Another big event is the Leading Ladies Luncheon where celebrities and diplomats mix to promote the Global Fund to Fight AIDS, tuberculosis and malaria. F4D and the UN have worked together to reach the Millennium Development Goals by getting beauty and fashion leaders to commit to more ethical ways of doing business.
Over the summer Evangelou hosted an event at the UN where celebrity chef Chloe Coscarelli cooked vegan food for guests including director James Cameron and his wife Suzy. Apart from the UN, F4D is also partnering with Sustainia, a Danish think tank, and will host an event for 2,000 people in Copenhagen later this year.
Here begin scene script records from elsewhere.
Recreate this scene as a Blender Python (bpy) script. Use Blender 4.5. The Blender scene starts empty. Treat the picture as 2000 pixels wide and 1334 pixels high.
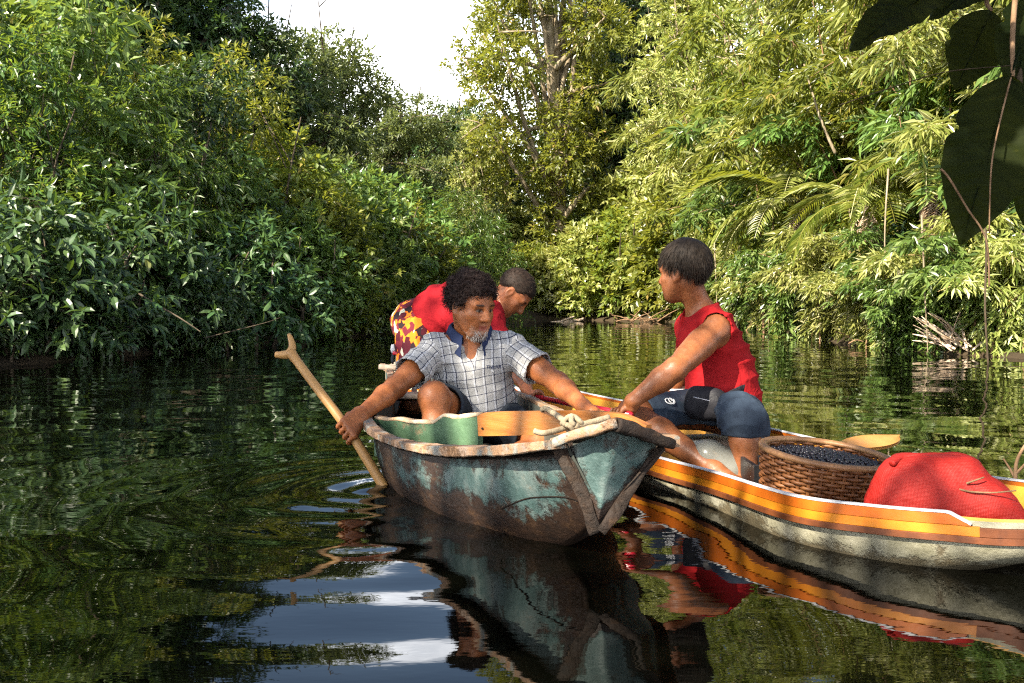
import bpy, bmesh, math, random
import numpy as np
from mathutils import Vector, Matrix, noise as mnoise

# ------------------------------------------------------------------ camera, sky, sun, exposure
scene = bpy.context.scene
COL = scene.collection
CAM_H = 0.65
F_PX = 35.0 / 36.0 * 2000.0
PITCH = math.atan(77.0 / F_PX)
cam_data = bpy.data.cameras.new("camera")
cam_data.lens = 35.0
cam_data.sensor_width = 36.0
cam_data.clip_start = 0.05
cam_data.clip_end = 3000.0
cam = bpy.data.objects.new("camera", cam_data)
COL.objects.link(cam)
cam.location = (0, 0, CAM_H)
cam.rotation_euler = (math.radians(90) - PITCH, 0, 0)
scene.camera = cam

SUN_DIR = Vector((-0.56, -0.54, 0.63)).normalized()      # towards the sun
SUN_EL = math.asin(SUN_DIR.z)
SUN_AZ = math.atan2(SUN_DIR.x, SUN_DIR.y)
world = bpy.data.worlds.new("World")
scene.world = world
world.use_nodes = True
wt = world.node_tree
wt.nodes.clear()
w_out = wt.nodes.new("ShaderNodeOutputWorld")
w_bg = wt.nodes.new("ShaderNodeBackground")
w_sky = wt.nodes.new("ShaderNodeTexSky")
w_sky.sky_type = 'NISHITA'
w_sky.sun_disc = False
w_sky.sun_elevation = SUN_EL
w_sky.sun_rotation = SUN_AZ
w_sky.air_density = 1.0
w_sky.dust_density = 1.3
w_sky.ozone_density = 1.0
# thin white cloud drifting over the blue
w_tc = wt.nodes.new("ShaderNodeTexCoord")
w_map = wt.nodes.new("ShaderNodeMapping")
w_map.inputs["Scale"].default_value = (1.0, 1.0, 3.2)
w_noise = wt.nodes.new("ShaderNodeTexNoise")
w_noise.inputs["Scale"].default_value = 2.1
w_noise.inputs["Detail"].default_value = 6.0
w_noise.inputs["Roughness"].default_value = 0.55
w_ramp = wt.nodes.new("ShaderNodeValToRGB")
w_ramp.color_ramp.elements[0].position = 0.62
w_ramp.color_ramp.elements[1].position = 0.76
w_mul = wt.nodes.new("ShaderNodeMath")
w_mul.operation = 'MULTIPLY'
w_mul.inputs[1].default_value = 0.9
w_mix = wt.nodes.new("ShaderNodeMix")
w_mix.data_type = 'RGBA'
w_mix.inputs["B"].default_value = (23.0, 23.3, 24.0, 1)
wt.links.new(w_tc.outputs["Generated"], w_map.inputs["Vector"])
wt.links.new(w_map.outputs["Vector"], w_noise.inputs["Vector"])
w_sep = wt.nodes.new("ShaderNodeSeparateXYZ")
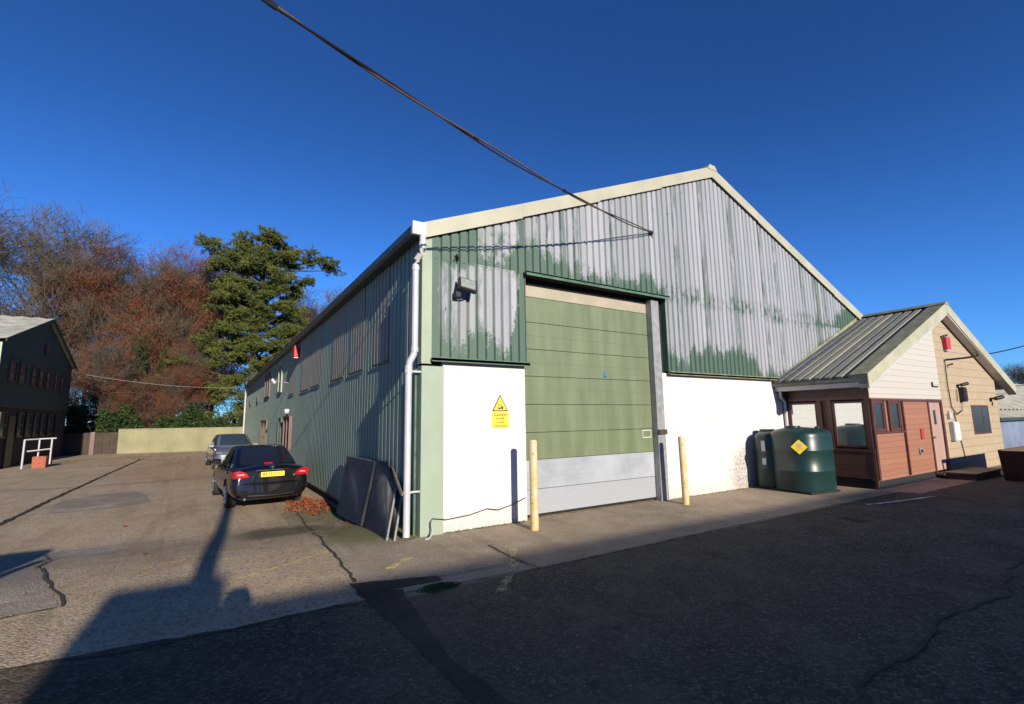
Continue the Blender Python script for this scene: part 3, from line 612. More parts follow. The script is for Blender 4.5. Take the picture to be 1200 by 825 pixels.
MB().tube([(5.15, -.05, 5.56), (5.15, -.10, 5.56)], .04, 10).tube([(5.15, -.06, 5.56), (5.20, -.05, 5.46)], .015, 6).box((5.10, -.062, 5.50), (5.20, -.053, 5.62)).build('wall_hook', 'black', ct)
pw = thing('cable_pole', 'timber pole holding the far end of the overhead cable', 'pole', (-13.85, -7.72, -.2))
MB().tube([(0, 0, 0), (0, 0, 6.9)], [.13, .1], 10).build('pole_shaft', 'wood', pw); box('cross_arm', (-.4, -.05, 6.2), (.4, .05, 6.3), 'wood', pw)
lc = MB().tube(catenary((-11.1, 38.9, 5.5), (-.3, 36.9, 4.45), .35), .014, 5).build('far_cable', 'steel'); tag(lc, 'thin pale cable slung between dark building and warehouse eaves', 'cable')
# small loose wire along the wall foot
wr = MB().tube([(.15, -.1, .02), (.14, -.08, .20), (.18, -.05, .24), (.4, -.045, .2), (.8, -.03, .22), (1.1, -.03, .28), (1.3, -.03, .24), (1.6, -.03, .3), (1.82, -.04, .38)], .008, 5).build('loose_wire', 'black'); tag(wr, 'thin dark wire trailing along the foot of the white wall', 'wire')
wr = MB().tube([(.14, -.12, .18), (.14, -.14, .06), (.08, -.2, .012), (.0, -.24, .012)], .014, 6).build('pipe_end', 'pvc'); tag(wr, 'short white overflow pipe end at the foot of the corner pilaster', 'pipe')

# ------------------------------------------------------------------ bollards
def bollard(x, y, h, label, lean):
    t = thing('bollard', label, 'bollard', (x, y, -.02), group='yellow bollards guarding the loading door')
    t.rotation_euler = (R(lean[0]), R(lean[1]), 0)
    MB().tube([(0, 0, 0), (0, 0, h - .03), (0, 0, h)], [.062, .062, .05], 20).build('post', 'bollard', t, True)
    MB().tube([(0, 0, h - .045), (0, 0, h - .03)], .065, 20).build('cap', 'bollard', t, True)
bollard(1.585, -.62, 1.35, 'yellow bollard left of the loading door below the warning sign', (0, 0))
bollard(5.12, -.56, 1.29, 'pale yellow rust-chipped bollard right of the loading door', (0, -1))

# ------------------------------------------------------------------ steel mesh panels leaning on the side wall
def mesh_panel(name, label, A, B, C, D, clip=None):
    """A,B bottom near/far, C,D top far/near; clip = two points replacing D"""
    t = thing(name, label, 'mesh panel', (0, 0, 0), group='grey mesh panels leaning on the side wall'); A, B, C, D = map(Vector, (A, B, C, D)); off = Vector((.014, 0, .003))
    out = [A, B, C] + ([Vector(q) for q in clip] if clip else [D])
    MB().prism(out, off).build('sheet', 'grey_mesh', t)
    wv = MB(); n = 34
    for i in range(1, n):
        s_ = i / n; a = A.lerp(D, s_); b = B.lerp(C, s_)
        if clip:
            q2 = Vector(clip[1]); zz = A.z + (D.z - A.z) * s_
            a = A.lerp(q2, min(1, (zz - A.z) / (q2.z - A.z))); a.z = zz if zz <= q2.z else zz
        if clip:
            p1, p2 = Vector(clip[0]), Vector(clip[1])          # p1 near the top edge, p2 lower on the near edge
            
            if a.z > p2.z: f_ = (a.z - p2.z) / (p1.z - p2.z); a = p2.lerp(p1, min(1, f_))
        wv.prism([a, b, b + Vector((-.026, 0, .012)), a + Vector((-.026, 0, .012))], (0, 0, .007))
    wv.build('wire_rows', 'grey_mesh', t)
    if not clip: return
    e = MB(); lo = A; hi = Vector(clip[1]) if clip else D
    for i in range(30): p_ = lo.lerp(hi, i / 30); e.box((p_.x - .022, p_.y - .03, p_.z), (p_.x + .004, p_.y - .004, p_.z + .018))
    e.build('edge_teeth', 'steel', t)
mesh_panel('mesh_panel', 'grey mesh panel with a clipped top corner, nearer the downpipe', (-.45, .06, -.01), (-.385, 1.40, -.06), (-.10, 1.72, .975), (-.10, .40, .975), ((-.10, 1.24, .985), (-.14, .60, .64)))
mesh_panel('mesh_panel', 'grey square-cornered mesh panel, farther from the downpipe', (-.40, 1.50, -.07), (-.30, 3.75, -.20), (-.08, 3.95, .94), (-.10, 1.80, .96))
mesh_panel('mesh_panel', 'grey mesh sheet mostly hidden behind the clipped panel by the downpipe', (-.36, .0, -.01), (-.29, 1.3, -.06), (-.04, 1.6, .9), (-.04, .3, .9), ((-.04, 1.1, .9), (-.08, .50, .55)))

# ------------------------------------------------------------------ office annexe
X0, X1, YF = 9.85, 18.95, -1.9
AX, AZT = 14.72, 4.60     # apex
EW = (9.36, 2.42)         # west eave, under the gutter
ax = thing('office_annexe', 'low gabled office with timber porch, white boards and beige block wall', 'office')
def zr2(x): return AZT - abs(x - AX) * (AZT - 2.42) / (AX - 9.36)
# south wall pieces
box('stone_wall', (14.13, YF, -.2), (X1, YF + .25, 2.0), 'stone', ax)
MB().prism([(14.13, YF + .0005, 2.0), (X1, YF + .0005, 2.0), (X1, YF + .0005, zr2(X1) - .12), (AX, YF + .0005, AZT - .12), (14.13, YF + .0005, zr2(14.13) - .12)], (0, .25, 0)).build('stone_gable', 'stone', ax)
MB().prism([(X0, YF - .012, 2.005), (14.12, YF - .012, 2.005), (14.12, YF - .012, zr2(14.12) - .12), (X0, YF - .012, zr2(X0) - .12)], (0, .2, 0)).build('gable_boards', 'white_board', ax)
tw = MB().box((11.5, YF, .18), (13.12, YF + .12, 2.0)).box((X0 + .02, YF + .01, .18), (11.5, YF + .12, 2.0)).build('timber_panelling', 'timber', ax)
box('shadow_plinth', (X0 + .01, YF + .02, -.2), (14.12, YF + .2, .178), 'void', ax)  # near-black colour carries the shadow along the foot of the wall
f = MB()
for x in (9.86, 10.46, 10.72, 11.3, 11.5): f.box((x, YF - .035, .2 if x in (9.86, 11.5) else 1.22), (x + (.06 if x != 9.86 else .08), YF - .001, 1.985))
f.box((9.94, YF - .03, 1.20), (11.5, YF - .001, 1.245)).box((9.94, YF - .03, 1.94), (13.12, YF - .001, 1.985)).build('panel_frame', 'frame', ax)
for xa, xb in ((9.96, 10.45), (10.80, 11.29)):
    o_ = MB().box((xa, YF - .03, 1.25), (xb, YF - .002, 1.31)).box((xa, YF - .03, 1.88), (xb, YF - .002, 1.938)).box((xa, YF - .03, 1.31), (xa + .05, YF - .002, 1.88)).box((xb - .05, YF - .03, 1.31), (xb, YF - .002, 1.88)).build('window', 'frame', ax)
    box('pane', (xa + .05, YF - .012, 1.31), (xb - .05, YF - .004, 1.88), 'glass', o_)
dr = box('entrance_door', (13.2, YF + .02, .14), (14.02, YF + .07, 1.93), 'pink_door', ax)
box('door_glass', (13.52, YF + .01, 1.35), (13.66, YF + .0185, 1.72), 'glass', dr)
box('door_handle', (13.28, YF - .04, 1.0), (13.40, YF + .018, 1.04), 'steel', dr)
MB().box((13.12, YF - .02, .1), (13.2, YF + .1, 2.0)).box((14.02, YF - .02, .1), (14.125, YF + .1, 2.0)).box((13.2, YF - .02, 1.93), (14.02, YF + .1, 2.0)).build('door_frame', 'frame', ax)
box('doorstep_sill', (13.15, YF - .16, .08), (14.15, YF - .0, .13), 'wood', ax)
# stone wall window
wn_ = MB(); wx0, wx1, wz0, wz1 = 16.4, 17.95, 1.06, 1.86
wn_.box((wx0, YF - .012, wz0 - .06), (wx1, YF + .06, wz0)).box((wx0, YF - .006, wz1 - .07), (wx1, YF + .05, wz1)).box((wx0, YF - .006, wz0), (wx0 + .08, YF + .05, wz1 - .07)).box((wx1 - .08, YF - .006, wz0), (wx1, YF + .05, wz1 - .07))
wn_.box((17.35, YF - .008, wz0), (17.43, YF + .05, wz1 - .07)).box((wx0 + .08, YF - .008, 1.55), (17.35, YF + .05, 1.60)); wn_ = wn_.build('window', 'frame', ax)
box('pane', (wx0 + .08, YF - .003, wz0), (wx1 - .08, YF + .04, wz1 - .07), 'glass', wn_)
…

Evangelou wants people to re-examine their consumption habits and see the virtue in buying fewer, higher quality items.
The idea behind roping in celebrity voices is simple. “When Kim Kardashian says ‘I bought this shirt’ to all her followers, they are going to go buy that shirt too. That’s the idea. How do I make it fashionable [for others] to do that?”
F4D has an annual budget of around one million dollars, which comes from individuals and companies who have signed up as sponsors. It has a full time staff of three, with dozens more who are brought in for specific projects. The social entrepreneur tells me about F4D at CORE: Club in Manhattan, a private members club where the joining fee is $50,000 and the annual membership is $15,000. One of the main draws of the club is its wealthy members, but Evangelou says she has yet to tap them for funding. Once a year F4D publishes a magazine, ModaVIE, and it has its own online TV channel with occasional broadcasts that Evangelou wants to expand. She decided to keep F4D as a private venture rather than a non-profit because she wanted sponsors to be fully on board with the mission. “I didn’t want them to come in because it’s a tax write-off. I built it as a brand.”
In her early years as an entrepreneur, she began by organising events that showcased artists, designers and filmmakers at the prestigious Lincoln Centre in Manhattan. The first one took two years to organise and in the beginning everyone completely ignored her pitch for sponsorship. Eventually, she had Saks Fifth Avenue and Gucci on board, an achievement she puts down to her being relentless when she needs to be. By the time F4D happened, she had already honed her entrepreneurial skills. One of F4D’s early successes was persuading Franca Sozzani, Editor-in-Chief of Vogue Italia to do an entire issue on Africa. UN Secretary General Ban Ki-moon agreed to do a six-page interview and the magazine promoted dozens of African designers who were brought to Milan and New York where their work was showcased. Evangelou says that the magazine gave African fashion the lift that they needed and they rolled with it. “I think that was one of our most impactful beginnings because it was the first time ever a fashion magazine went to Africa and interviewed presidents, prime ministers, first ladies and mixed it with fashion designers, architects, entertainers,” says Evangelou.
In 2012 the UN announced its collaboration with F4D on reaching the Millennium Development Goals – the partnership appears to have been one of their shared aims rather than specific projects. F4D also has a foundation called ModaCARES which each year selects emerging designers and helps them grow their business in line with UN development goals.
Evangelou says that the aim of F4D is to make sustainable living which is why next in her sight are retailers like H&M and Zara who favour a more disposable form of fashion. One of the F4D’s ambassadors, actress and philanthropist Olivia Firth, has been forthright in her criticism of their business model, something Evangelou agrees with. “I feel that if they don’t start to make those changes in the next decade or so they’re not going to be relevant because the new generations are not going to buy it. The whole mindset it changing and we are responsible to change that mindset,” adds Evangelou.